Peu avant l’an 2000, Siné a soudain ressenti l’irrésistible envie de raconter sa vie. Il a commencé à rédiger à la main ses Mémoires — d’abord publiées en fascicules sous le titre Ma vie, mon œuvre, mon cul —, amplement illustrées de dessins nouveaux et anciens, de photographies, de documents, de vignettes.
Dans un style truculent inimitable, il s’est livré tel qu’en lui-même, héros féroce et drôle d’une époque pleine de larmes et de sang. On y retrouve le virtuose de l’humour noir, le pourfendeur des puissants et de leurs serviteurs — militaires, policiers, juges et prêtres —, premier dessinateur à dénoncer la torture lors de la guerre d’Algérie ; on y croise des personnages légendaires et controversés, tels que Fidel Castro, Malcolm X et Jean Genet ; on y découvre aussi un être délicat et tendre qui nous fait revivre les ravissements de l’enfance et les émois de la puberté, avant d’exprimer sans tabous les révoltes de l’homme épris de justice.
Satiriste de génie, il a inspiré de nombreux dessinateurs par son insolence, sa franchise, sa liberté de penser, son humour, sans oublier l’efficacité redoutable de son trait.

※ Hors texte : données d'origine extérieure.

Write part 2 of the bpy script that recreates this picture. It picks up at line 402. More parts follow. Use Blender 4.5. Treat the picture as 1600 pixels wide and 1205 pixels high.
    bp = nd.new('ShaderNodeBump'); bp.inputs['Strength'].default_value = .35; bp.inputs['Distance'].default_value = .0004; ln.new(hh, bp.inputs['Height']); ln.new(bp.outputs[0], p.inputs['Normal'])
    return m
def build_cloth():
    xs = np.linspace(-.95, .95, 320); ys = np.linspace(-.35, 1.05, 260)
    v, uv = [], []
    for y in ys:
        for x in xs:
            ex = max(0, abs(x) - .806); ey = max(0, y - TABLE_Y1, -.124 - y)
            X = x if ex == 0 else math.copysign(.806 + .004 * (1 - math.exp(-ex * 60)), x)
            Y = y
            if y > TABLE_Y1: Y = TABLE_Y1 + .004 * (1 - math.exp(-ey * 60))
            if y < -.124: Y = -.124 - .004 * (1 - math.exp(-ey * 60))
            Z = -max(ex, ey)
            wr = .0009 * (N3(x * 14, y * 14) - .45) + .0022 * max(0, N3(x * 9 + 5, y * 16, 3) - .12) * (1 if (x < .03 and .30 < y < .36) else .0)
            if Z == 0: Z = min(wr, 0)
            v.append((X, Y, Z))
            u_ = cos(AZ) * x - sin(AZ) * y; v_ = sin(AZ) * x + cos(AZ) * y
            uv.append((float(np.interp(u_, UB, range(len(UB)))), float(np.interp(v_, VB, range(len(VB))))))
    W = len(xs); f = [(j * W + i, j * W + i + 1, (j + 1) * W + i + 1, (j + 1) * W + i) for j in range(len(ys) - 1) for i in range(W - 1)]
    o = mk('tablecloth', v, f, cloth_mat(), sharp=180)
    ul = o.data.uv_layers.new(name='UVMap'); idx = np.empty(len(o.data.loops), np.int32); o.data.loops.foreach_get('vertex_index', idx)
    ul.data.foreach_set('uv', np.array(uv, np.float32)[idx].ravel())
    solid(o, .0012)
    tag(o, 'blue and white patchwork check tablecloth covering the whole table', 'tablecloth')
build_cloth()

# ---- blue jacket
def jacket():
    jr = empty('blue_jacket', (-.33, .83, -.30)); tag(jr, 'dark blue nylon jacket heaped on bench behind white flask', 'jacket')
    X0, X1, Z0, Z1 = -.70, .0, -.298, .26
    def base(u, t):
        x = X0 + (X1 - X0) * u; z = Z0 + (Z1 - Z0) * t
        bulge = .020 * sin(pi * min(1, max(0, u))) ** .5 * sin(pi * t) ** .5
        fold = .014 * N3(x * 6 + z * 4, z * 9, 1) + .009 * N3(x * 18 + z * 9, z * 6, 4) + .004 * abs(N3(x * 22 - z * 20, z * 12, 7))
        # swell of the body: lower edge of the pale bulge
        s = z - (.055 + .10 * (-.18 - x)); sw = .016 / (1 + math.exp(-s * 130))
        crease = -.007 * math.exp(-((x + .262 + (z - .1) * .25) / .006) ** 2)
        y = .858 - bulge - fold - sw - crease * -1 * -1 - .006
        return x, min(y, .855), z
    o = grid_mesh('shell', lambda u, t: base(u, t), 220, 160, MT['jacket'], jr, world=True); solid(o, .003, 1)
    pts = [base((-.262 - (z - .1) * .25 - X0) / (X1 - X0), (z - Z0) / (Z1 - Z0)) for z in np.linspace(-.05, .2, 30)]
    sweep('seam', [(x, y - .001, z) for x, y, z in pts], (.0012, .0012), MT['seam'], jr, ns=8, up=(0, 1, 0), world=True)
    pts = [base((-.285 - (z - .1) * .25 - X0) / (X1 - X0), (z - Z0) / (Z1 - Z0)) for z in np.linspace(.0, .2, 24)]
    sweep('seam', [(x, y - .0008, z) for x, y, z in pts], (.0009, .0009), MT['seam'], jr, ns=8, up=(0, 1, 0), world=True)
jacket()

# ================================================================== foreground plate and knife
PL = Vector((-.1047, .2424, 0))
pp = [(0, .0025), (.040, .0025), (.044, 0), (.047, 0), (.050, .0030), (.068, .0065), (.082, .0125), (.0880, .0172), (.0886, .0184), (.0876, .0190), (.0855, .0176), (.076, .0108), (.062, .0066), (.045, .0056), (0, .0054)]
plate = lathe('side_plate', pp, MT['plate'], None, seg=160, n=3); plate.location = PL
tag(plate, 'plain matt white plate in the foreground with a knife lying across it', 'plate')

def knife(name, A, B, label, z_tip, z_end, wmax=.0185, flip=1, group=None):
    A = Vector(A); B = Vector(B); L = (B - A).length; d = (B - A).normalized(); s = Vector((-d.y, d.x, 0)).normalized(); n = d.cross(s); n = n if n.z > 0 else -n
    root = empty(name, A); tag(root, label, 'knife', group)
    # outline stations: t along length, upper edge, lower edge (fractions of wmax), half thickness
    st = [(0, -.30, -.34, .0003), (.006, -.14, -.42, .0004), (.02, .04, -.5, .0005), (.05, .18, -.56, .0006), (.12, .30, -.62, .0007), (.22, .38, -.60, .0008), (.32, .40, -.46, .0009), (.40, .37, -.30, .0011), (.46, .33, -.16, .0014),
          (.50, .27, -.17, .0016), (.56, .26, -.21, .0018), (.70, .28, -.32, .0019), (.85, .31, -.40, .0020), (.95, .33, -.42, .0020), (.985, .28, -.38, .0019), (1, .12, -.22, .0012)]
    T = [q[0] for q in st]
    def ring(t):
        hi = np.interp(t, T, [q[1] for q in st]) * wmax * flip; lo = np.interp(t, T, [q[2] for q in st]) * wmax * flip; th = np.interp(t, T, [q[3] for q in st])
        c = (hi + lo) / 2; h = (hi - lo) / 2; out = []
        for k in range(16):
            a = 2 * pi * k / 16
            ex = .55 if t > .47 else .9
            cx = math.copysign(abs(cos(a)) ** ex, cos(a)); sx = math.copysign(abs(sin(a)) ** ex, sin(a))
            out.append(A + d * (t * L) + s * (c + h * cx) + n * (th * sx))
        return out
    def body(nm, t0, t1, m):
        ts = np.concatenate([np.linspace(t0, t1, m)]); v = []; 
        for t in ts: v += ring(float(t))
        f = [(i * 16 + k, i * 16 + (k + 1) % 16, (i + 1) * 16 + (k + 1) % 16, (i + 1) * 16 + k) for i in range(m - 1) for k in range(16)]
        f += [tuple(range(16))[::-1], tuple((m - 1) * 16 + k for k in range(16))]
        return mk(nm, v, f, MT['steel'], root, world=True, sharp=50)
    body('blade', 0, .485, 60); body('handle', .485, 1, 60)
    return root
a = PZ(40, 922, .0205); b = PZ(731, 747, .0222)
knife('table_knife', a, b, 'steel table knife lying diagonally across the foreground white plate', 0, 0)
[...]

Jacques Prévert voyait dans ses excès de « gentils minois d’assassinat », tandis que Marcel Aymé y relevait « une cruauté insistante qui fait penser à celle de l’enfance, et qui n’est d’ailleurs pas dépourvue de gentillesse et de candeur ».
Issu lui-même d’un milieu modeste, Siné ne s’est pas trompé de cible ; il n’a jamais méprisé ni moqué les gens du peuple. Il riait avec eux et ils riaient avec lui de la prétention des petits monarques, des bien-pensants et des imbéciles de tout acabit. Sa renommée est née de là ; elle perdure aujourd’hui.